President Reagan invited 45 members of the nation's corporate aristocracy to the White House yesterday for a bite of chicken chasseur and a fund-raising pep talk for the James S. Brady Presidential Foundation.

The nonpartisan group of men and women are the foundation's trustees and will spearhead fund-raising efforts. The foundation was established last November in honor of Brady, who was gravely injured when a bullet pierced his brain during the March 30, 1981, attempt on Reagan's life. Brady was not at yesterday's luncheon.

While some of the money will go to help Brady in his recovery, the foundation is designed to provide assistance to any individuals wounded or killed in assassination attempts on national figures.

"Now these good things don't just happen," the president told his luncheon guests. "They depend on the active support of fine people like yourselves, who have worked hard, and on the leadership of the foundation's board of directors."

The president also announced that First Lady Nancy Reagan will serve as honorary chairman of the foundation.

Among those seated around the bright orange-covered tables were Robert Anderson, chairman, Atlantic Richfield Co.; Frank Borman, chairman, Eastern Airlines; Katharine Graham, chairman, The Washington Post Co.; Ronald Lauder, executive vice president, Estee Lauder Inc., Donald Rumsfeld, president, G.D. Searle & Co.; and Bob Strauss, senior partner of Akin, Gump, Strauss, Hauer & Feld.

But the most heartwarming dollars of the day were not contributed by corporate America.
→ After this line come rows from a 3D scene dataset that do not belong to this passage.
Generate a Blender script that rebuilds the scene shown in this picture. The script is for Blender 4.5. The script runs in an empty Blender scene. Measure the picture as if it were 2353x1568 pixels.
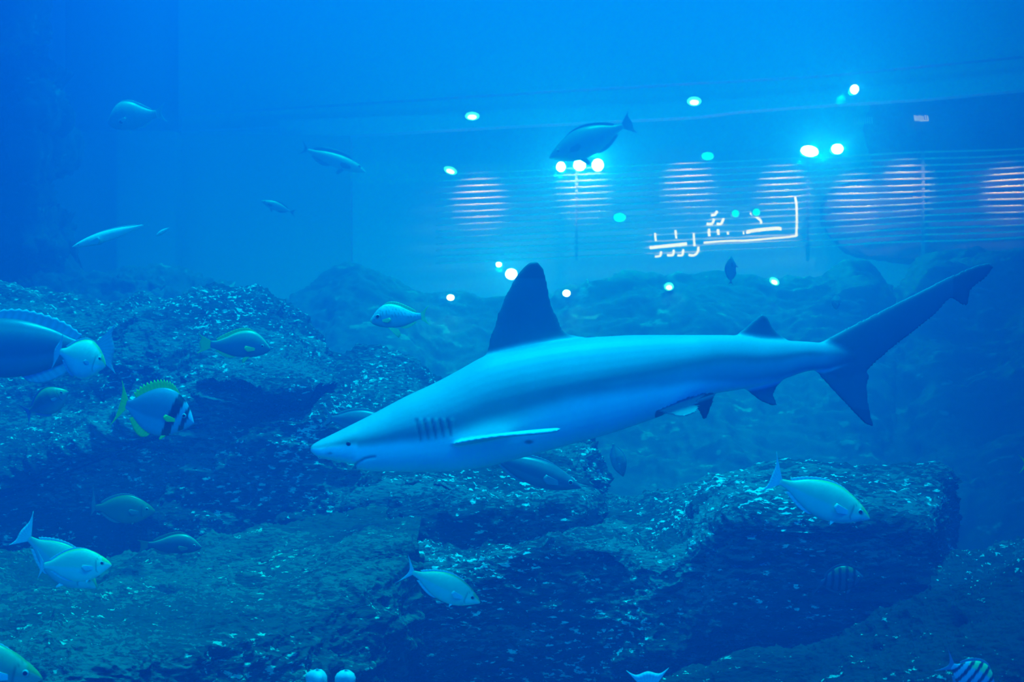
import bpy, math, random
import numpy as np
from mathutils import Vector, Matrix

random.seed(7)
sc = bpy.context.scene
COL = sc.collection
R0 = math.radians

# ------------------------------------------------------------------ camera, light, exposure
LENS = 52.0
S = 36.0 / LENS / 2353.0            # metres per pixel per metre of distance
CAMZ = 2.0
def at(px, py, D):
    """point of the place that lies D metres into the tank at this bearing"""
    return Vector(((px - 1176.5) * S * D, D, CAMZ - (py - 784.0) * S * D))

cam_d = bpy.data.cameras.new('camera')
cam_d.lens = LENS; cam_d.sensor_width = 36.0; cam_d.clip_end = 200
cam_d.dof.use_dof = True; cam_d.dof.focus_distance = 5.4; cam_d.dof.aperture_fstop = 7.0
cam = bpy.data.objects.new('camera', cam_d); COL.objects.link(cam)
cam.location = (0, 0, CAMZ); cam.rotation_euler = (R0(90), 0, 0)
sc.camera = cam

sc.view_settings.view_transform = 'Standard'; sc.view_settings.look = 'None'
sc.view_settings.exposure = 0.0; sc.view_settings.gamma = 1.0
sc.view_settings.use_curve_mapping = False

world = bpy.data.worlds.new('world'); sc.world = world; world.use_nodes = True
WB = world.node_tree.nodes['Background']
WB.inputs[0].default_value = (0.0, 0.03, 1.42, 1); WB.inputs[1].default_value = 1.0

def light(name, kind, energy, color, loc, rot=(0, 0, 0), **kw):
    l = bpy.data.lights.new(name, kind); l.energy = energy; l.color = color
    for k, v in kw.items(): setattr(l, k, v)
    o = bpy.data.objects.new(name, l); COL.objects.link(o); o.location = loc; o.rotation_euler = rot
    return o
# tank lights high above the open water
light('tank_key_light', 'SUN', 20.5, (0.0, 0.35, 1.0), (0, 5, 12), (R0(-5), R0(4), 0), angle=R0(14))
light('front_tank_light', 'AREA', 280, (0.0, 0.48, 1.0), (0, 1.3, 5.6), (R0(50), 0, 0), shape='RECTANGLE', size=7, size_y=.5)
# unseen area light added low behind the reef to brighten the hall
light('hall_fill_light', 'AREA', 680, (0.0, 0.40, 1.0), (1.0, 18.2, 1.0), (R0(122), 0, 0), shape='RECTANGLE', size=14, size_y=1.0)

cy = sc.cycles
cy.use_denoising = True
cy.max_bounces = 6; cy.diffuse_bounces = 2; cy.glossy_bounces = 2; cy.transmission_bounces = 4
cy.transparent_max_bounces = 12; cy.volume_bounces = 0
cy.caustics_reflective = False; cy.caustics_refractive = False
cy.sample_clamp_indirect = 4.0

# ------------------------------------------------------------------ object helpers
def tag(o, label=None, cat=None, group=None, kind=None):
    if label: o['label'] = label
    if cat: o['category'] = cat
    if group: o['group'] = group
    if kind: o['kind'] = kind
    return o
def mesh_obj(name, verts, faces, mat, parent=None, smooth=True, cols=None):
    me = bpy.data.meshes.new(name)
    me.from_pydata([tuple(v) for v in verts], [], [tuple(f) for f in faces]); me.update()
    if smooth: me.polygons.foreach_set('use_smooth', [True] * len(me.polygons))
    if cols is not None:
        a = me.color_attributes.new('Col', 'FLOAT_COLOR', 'POINT')
        flat = np.ones((len(verts), 4), dtype=np.float32); flat[:, :3] = np.asarray(cols, dtype=np.float32)[:, :3]
        a.data.foreach_set('color', flat.ravel())
    me.materials.append(mat)
    o = bpy.data.objects.new(name, me); COL.objects.link(o)
    if parent: o.parent = parent
    return o
def empty(name, loc):
    o = bpy.data.objects.new(name, None); COL.objects.link(o); o.location = loc; o.empty_display_size = .1
    return o
def box_mesh(lo, hi):
    x0, y0, z0 = lo; x1, y1, z1 = hi
    v = [(x0,y0,z0),(x1,y0,z0),(x1,y1,z0),(x0,y1,z0),(x0,y0,z1),(x1,y0,z1),(x1,y1,z1),(x0,y1,z1)]
    f = [(0,3,2,1),(4,5,6,7),(0,1,5,4),(1,2,6,5),(2,3,7,6),(3,0,4,7)]
    return v, f
def box(name, lo, hi, mat, parent=None, bevel=0.0):
    v, f = box_mesh(lo, hi); o = mesh_obj(name, v, f, mat, parent, smooth=False)
    if bevel:
        m = o.modifiers.new('bevel', 'BEVEL'); m.width = bevel; m.segments = 2
    return o
def prism(name, pts, D, depth, mat, parent=None, bevel=0.0):
    """a flat-fronted slab of real thickness: outline seen at distance D, extruded straight back"""
    f0 = [at(x, y, D) for x, y in pts]; n = len(f0)
    v = f0 + [p + Vector((0, depth, 0)) for p in f0]
    f = [tuple(range(n)), tuple(range(2*n-1, n-1, -1))] + [(i, i+n, (i+1) % n + n, (i+1) % n) for i in range(n)]
    o = mesh_obj(name, v, f, mat, parent, smooth=False)
    if bevel:
        m = o.modifiers.new('bevel', 'BEVEL'); m.width = bevel; m.segments = 2
    return o

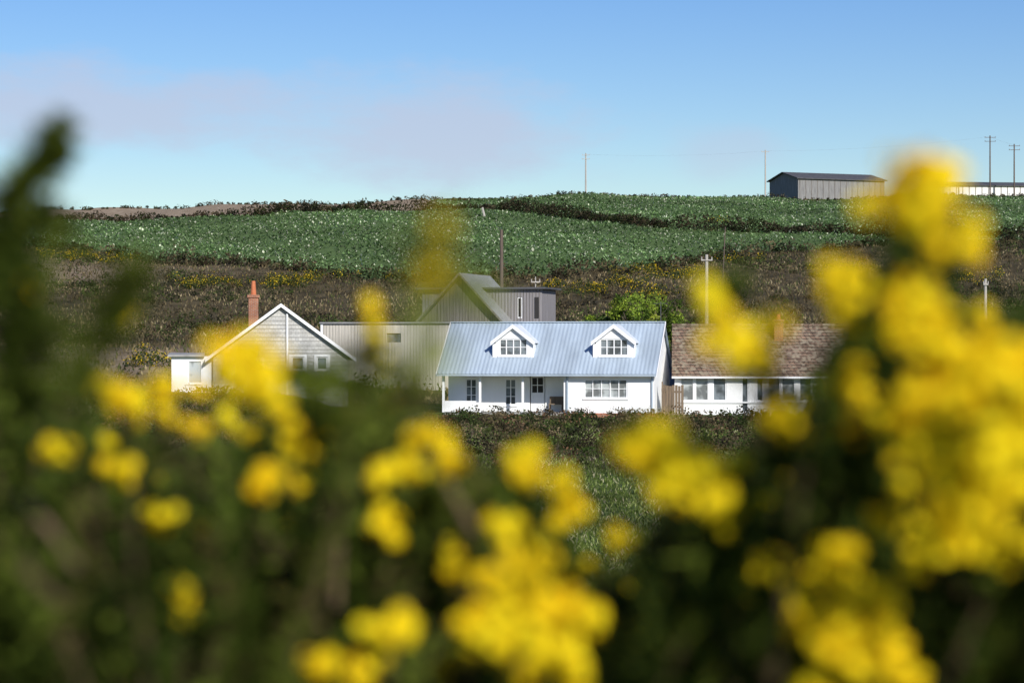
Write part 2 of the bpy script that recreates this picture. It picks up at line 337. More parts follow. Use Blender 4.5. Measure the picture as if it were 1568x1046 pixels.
# ------------------------------------------------------------ white cottage
def cottage():
    e=empty('white_cottage',(-3.8,131.1,CZ-3.83),math.radians(-11)); W=11.6; D=6.6; EZ=2.1; RZ=4.84; RY=3.3
    roofz=lambda y: 2.05+(y+.35)*(RZ-2.05)/(RY+.35)
    w=MB()
    w.wall(6.7,W,0,EZ,0,.25,[(7.8,10.15,.78,1.82)])
    w.wall(.0,6.7,0,2.35,1.6,1.8,[(.95,1.6,.45,1.8),(3.15,3.8,.35,1.8),(4.55,5.4,.0,1.98)])
    w.box(6.7,6.9,.25,1.6,0,EZ)
    for x in(0,W-.2): w.prism([(.252,0) if x>0 else (1.802,0),(D,0),(D,2.1),(RY,RZ-.12),(.252,2.3) if x>0 else (1.802,3.5)],'x',x,x+.2)
    w.box(.2,W-.2,D-.2,D,0,2.1)
    w.obj('walls','white',e)
    MB().box(.02,6.68,.1,1.595,-.5,.02).obj('veranda_floor','slab',e)
    MB().box(.1,6.65,1.0,1.3,2.2,2.24).obj('veranda_ceiling','trim',e)
    MB().box(6.72,W+.02,-.03,.0-.002,-.7,-.002).box(6.72,W+.02,.0,.2,-.7,-.004).box(W+.002,W+.03,.2,D,-.7,-.002).box(7.3,9.0,-.7,-.035,-.7,-.06).box(7.6,8.7,-1.0,-.705,-.7,-.2).obj('brick_plinth','brick',e)
    window(e,7.8,10.15,.78,1.82,0,5,2,'curtain'); window(e,.95,1.6,.45,1.8,1.6,2,3,'glass'); window(e,3.15,3.8,.35,1.8,1.6,2,3,'glass')
    d=MB().box(4.6,5.35,1.66,1.72,.02,1.95); d.obj('door','trim',e)
    MB().box(4.68,5.27,1.64,1.657,1.05,1.85).obj('door_glass','dark',e)
    MB().box(4.95,4.99,1.62,1.638,1.05,1.85).box(4.68,5.27,1.62,1.636,1.43,1.47).obj('door_bars','trim',e)
    p=MB()
    for x in(.02,2.05,4.4): p.box(x,x+.12,-.02,.1,.0,2.02)
    p.box(0,6.68,-.04,.14,2.02,2.14); p.obj('veranda_posts','trim',e)
    MB().box(.15,1.9,0,.06,0.02,.62).obj('veranda_panel','white',e)
    bn=MB().box(5.7,6.5,.9,1.3,.42,.47).box(5.7,6.5,1.3,1.34,.47,.85)
    for x in(5.72,6.42): bn.box(x,x+.06,.92,.98,.02,.418).box(x,x+.06,1.24,1.3,.02,.418)
    bn.obj('veranda_bench','fence',e)
    r=MB(); r.corr(-.2,W+.15,(-.35,2.08),(RY,RZ+.03),.22,.016); r.corr(-.2,W+.15,(2*RY+.35,2.08),(RY,RZ+.03),.22,.016); r.obj('roof','metal',e)
    MB().prism([(-.33,2.0),(RY,RZ-.06),(RY,RZ+.0),(-.33,2.06)],'x',-.19,W+.14).obj('roof_deck','trim',e)
    MB().box(-.2,W+.15,RY-.12,RY+.12,RZ+.03,RZ+.09).obj('ridge_cap','metal',e)
    MB().prism([(-.38,1.92),(RY,RZ-.1),(RY,RZ+.08),(-.38,2.1)],'x',W+.16,W+.20).prism([(-.38,1.92),(RY,RZ-.1),(RY,RZ+.08),(-.38,2.1)],'x',-.26,-.22).obj('bargeboards','trim',e)
    MB().box(-.2,W+.15,-.47,-.37,1.97,2.07).obj('gutter','metal',e)
    MB().tube((6.9,-.06,0),(6.9,-.06,2.0),.06,.06).tube((W-.12,-.06,0),(W-.12,-.06,2),.045,.045).obj('downpipes','metal',e)
    for cx in(3.78,9.3):
        y0=.82; zb=roofz(y0)+.02; ze=4.0; hw=.98; za=4.62
        f=MB(); ox0,ox1,oz0,oz1=cx-.78,cx+.78,3.05,3.98
        f.wall(cx-hw,cx+hw,zb-.1,ze,y0,y0+.12,[(ox0,ox1,oz0,oz1)])
        f.prism([(cx-hw,ze),(cx+hw,ze),(cx,za)],'y',y0,y0+.12)
        f.obj('dormer_front','white',e)
        ye=1.0+ (ze-zb)/((RZ-2.05)/(RY+.35))
        c=MB()
        for s in(-1,1):
            a=cx+s*hw; bq=cx+s*(hw-.08)
            c.prism([(y0+.122,zb-.05),(ye,ze),(y0+.122,ze)],'x',min(a,bq),max(a,bq))
            a2=cx+s*(hw+.003); b2=cx+s*(hw+.16); f2=[(y0-.02,zb-.02),(y0+.6,roofz(y0+.6)+.04),(y0+.6,ze-.3),(y0-.02,ze-.3)]
            c.prism(f2,'x',min(a2,b2),max(a2,b2))
        c.obj('dormer_cheeks','white',e)
        window(e,ox0,ox1,oz0,oz1,y0,4,2,'glass',.055)
        rf=MB(); g=MB()
        for s in(-1,1):
            x1=cx+s*1.22; ze2=3.80; t=.07
            A0=(cx,y0-.18,4.74);A1=(x1,y0-.18,ze2); B1=(x1,2.10,ze2); B0=(cx,3.3,4.74)
            up_=[A0,A1,B1,B0]; dn=[(p[0],p[1],p[2]-t) for p in up_]
            bI=len(rf.v); rf.v+=up_+dn; rf.f+=[(bI,bI+1,bI+2,bI+3),(bI+7,bI+6,bI+5,bI+4),(bI,bI+4,bI+5,bI+1),(bI+1,bI+5,bI+6,bI+2),(bI+2,bI+6,bI+7,bI+3)]
            g.prism([(cx,4.76),(x1,3.82),(x1,3.60),(cx,4.54)],'y',y0-.22,y0-.185)
        rf.obj('dormer_roof','pale_metal',e); g.obj('dormer_bargeboards','trim',e)
    a=MB().tube((W-.1,3.4,4.6),(W-.1,3.4,6.0),.025,.02).tube((W-.5,3.4,5.9),(W+.3,3.3,5.9),.015,.015)
    for i in range(6): a.tube((W-.45+i*.14,3.2,5.9),(W-.45+i*.14,3.6,5.9),.012,.012,4)
    a.obj('tv_aerial','wire',e)
cottage()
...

The president announced the receipt of $37 from 9-year-old John Terrell of Alexandria. His mother wrote:

"On Sunday April 18, 1982, young John Terrell enjoyed selling lemonade and fruit punch to the many thirsty bicyclers on the bike trail. His goal was to help Mr. Brady financially. His efforts collected the enclosed $37 and he did this by 10 cents a cup plus a few tips.

"Please accept John's love gift for Jim Brady." The president did.